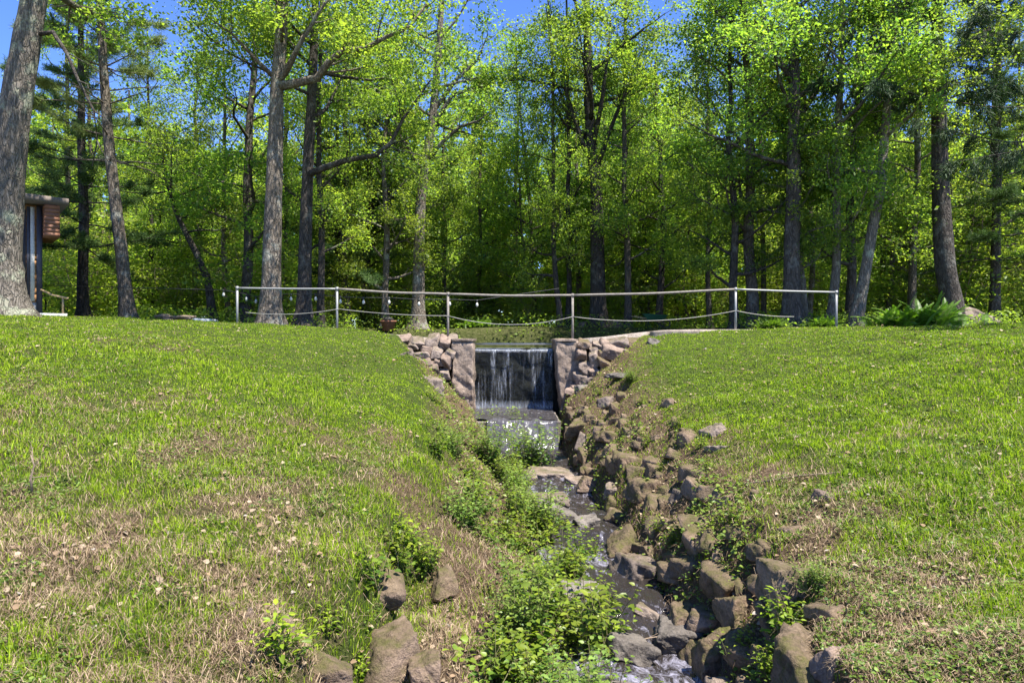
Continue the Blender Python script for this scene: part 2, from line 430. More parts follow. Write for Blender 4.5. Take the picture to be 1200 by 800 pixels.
# ------------------------------------------------------------------ water
def water_mat(name, base, foam_lo, foam_hi, wave=9., dist=.05, foamscale=14., stretch=(1., .55, .6), foam=(.72, .74, .80)):
    m, N, L, out = new_mat(name)
    g = N('ShaderNodeNewGeometry')
    mp = N('ShaderNodeMapping'); mp.inputs['Scale'].default_value = stretch; L(g, 'Position', mp, 0)
    n1 = N('ShaderNodeTexNoise', i_Scale=wave, i_Detail=4., i_Roughness=.6, i_Distortion=.8); L(mp, 0, n1, 'Vector')
    n2 = N('ShaderNodeTexNoise', i_Scale=foamscale, i_Detail=7., i_Roughness=.75, i_Distortion=1.); L(mp, 0, n2, 'Vector')
    ra = N('ShaderNodeAttribute', attribute_name='rapid'); sm = N('ShaderNodeMath', operation='MULTIPLY_ADD'); L(ra, 'Fac', sm, 0); sm.inputs[1].default_value = .13; L(n2, 0, sm, 2)
    r = ramp(N, [(foam_lo, (0, 0, 0)), (foam_hi, (1, 1, 1))]); L(sm, 0, r, 0)
    c = mixc(N, L, base, None, foam, None, r, 0)
    p = N('ShaderNodeBsdfPrincipled', i_Roughness=.06, i_IOR=1.33); L(c, 2, p, 'Base Color'); p.inputs['Specular IOR Level'].default_value = .8
    rr = N('ShaderNodeMapRange'); L(r, 0, rr, 0); rr.inputs[3].default_value = .05; rr.inputs[4].default_value = .5; L(rr, 0, p, 'Roughness')
    bp = N('ShaderNodeBump', i_Strength=1., i_Distance=dist); L(n1, 0, bp, 'Height'); L(bp, 0, p, 'Normal'); L(p, 0, out, 0)
    return m


M_STREAM = water_mat('stream_water', (.024, .02, .018), .57, .90, 8., .06, 9., (1., .45, .6), (.44, .43, .54))
M_POND = water_mat('pond_water', (.012, .016, .012), .95, 1., 3., .01)
M_FOAM = water_mat('foaming_water', (.06, .055, .06), .50, .88, 10., .03, 20., (1., .2, .2), (.22, .225, .25))
ys = np.arange(-8, 17.0, .07); nxs = 26
WY = np.repeat(ys[:, None], nxs, 1)
u = np.linspace(0, 1, nxs)[None]
WX = (XSL(ys) - .35)[:, None] * (1 - u) + (XSR(ys) + .25)[:, None] * u
step = .05 * np.tanh(4 * np.sin(ys * 2.4))[:, None]
WZ = ZS(ys)[:, None] + step + .045 * fbm(WX * 2.6, WY * 1.8, 71, 3) + .02 * vn(WX * 9, WY * 6, 75)
i = np.arange(len(ys) - 1)[:, None] * nxs; j = np.arange(nxs - 1)[None]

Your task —
Write out the data precisely as given, excluding the pictures.

Task answer —
Continue the Blender Python script for this scene: part 2, from line 430. More parts follow. Write for Blender 4.5. Take the picture to be 1200 by 800 pixels.
# ------------------------------------------------------------------ water
def water_mat(name, base, foam_lo, foam_hi, wave=9., dist=.05, foamscale=14., stretch=(1., .55, .6), foam=(.72, .74, .80)):
    m, N, L, out = new_mat(name)
    g = N('ShaderNodeNewGeometry')
    mp = N('ShaderNodeMapping'); mp.inputs['Scale'].default_value = stretch; L(g, 'Position', mp, 0)
    n1 = N('ShaderNodeTexNoise', i_Scale=wave, i_Detail=4., i_Roughness=.6, i_Distortion=.8); L(mp, 0, n1, 'Vector')
    n2 = N('ShaderNodeTexNoise', i_Scale=foamscale, i_Detail=7., i_Roughness=.75, i_Distortion=1.); L(mp, 0, n2, 'Vector')
    ra = N('ShaderNodeAttribute', attribute_name='rapid'); sm = N('ShaderNodeMath', operation='MULTIPLY_ADD'); L(ra, 'Fac', sm, 0); sm.inputs[1].default_value = .13; L(n2, 0, sm, 2)
    r = ramp(N, [(foam_lo, (0, 0, 0)), (foam_hi, (1, 1, 1))]); L(sm, 0, r, 0)
    c = mixc(N, L, base, None, foam, None, r, 0)
    p = N('ShaderNodeBsdfPrincipled', i_Roughness=.06, i_IOR=1.33); L(c, 2, p, 'Base Color'); p.inputs['Specular IOR Level'].default_value = .8
    rr = N('ShaderNodeMapRange'); L(r, 0, rr, 0); rr.inputs[3].default_value = .05; rr.inputs[4].default_value = .5; L(rr, 0, p, 'Roughness')
    bp = N('ShaderNodeBump', i_Strength=1., i_Distance=dist); L(n1, 0, bp, 'Height'); L(bp, 0, p, 'Normal'); L(p, 0, out, 0)
    return m


M_STREAM = water_mat('stream_water', (.024, .02, .018), .57, .90, 8., .06, 9., (1., .45, .6), (.44, .43, .54))
M_POND = water_mat('pond_water', (.012, .016, .012), .95, 1., 3., .01)
M_FOAM = water_mat('foaming_water', (.06, .055, .06), .50, .88, 10., .03, 20., (1., .2, .2), (.22, .225, .25))
ys = np.arange(-8, 17.0, .07); nxs = 26
WY = np.repeat(ys[:, None], nxs, 1)
u = np.linspace(0, 1, nxs)[None]
WX = (XSL(ys) - .35)[:, None] * (1 - u) + (XSR(ys) + .25)[:, None] * u
step = .05 * np.tanh(4 * np.sin(ys * 2.4))[:, None]
WZ = ZS(ys)[:, None] + step + .045 * fbm(WX * 2.6, WY * 1.8, 71, 3) + .02 * vn(WX * 9, WY * 6, 75)
i = np.arange(len(ys) - 1)[:, None] * nxs; j = np.arange(nxs - 1)[None]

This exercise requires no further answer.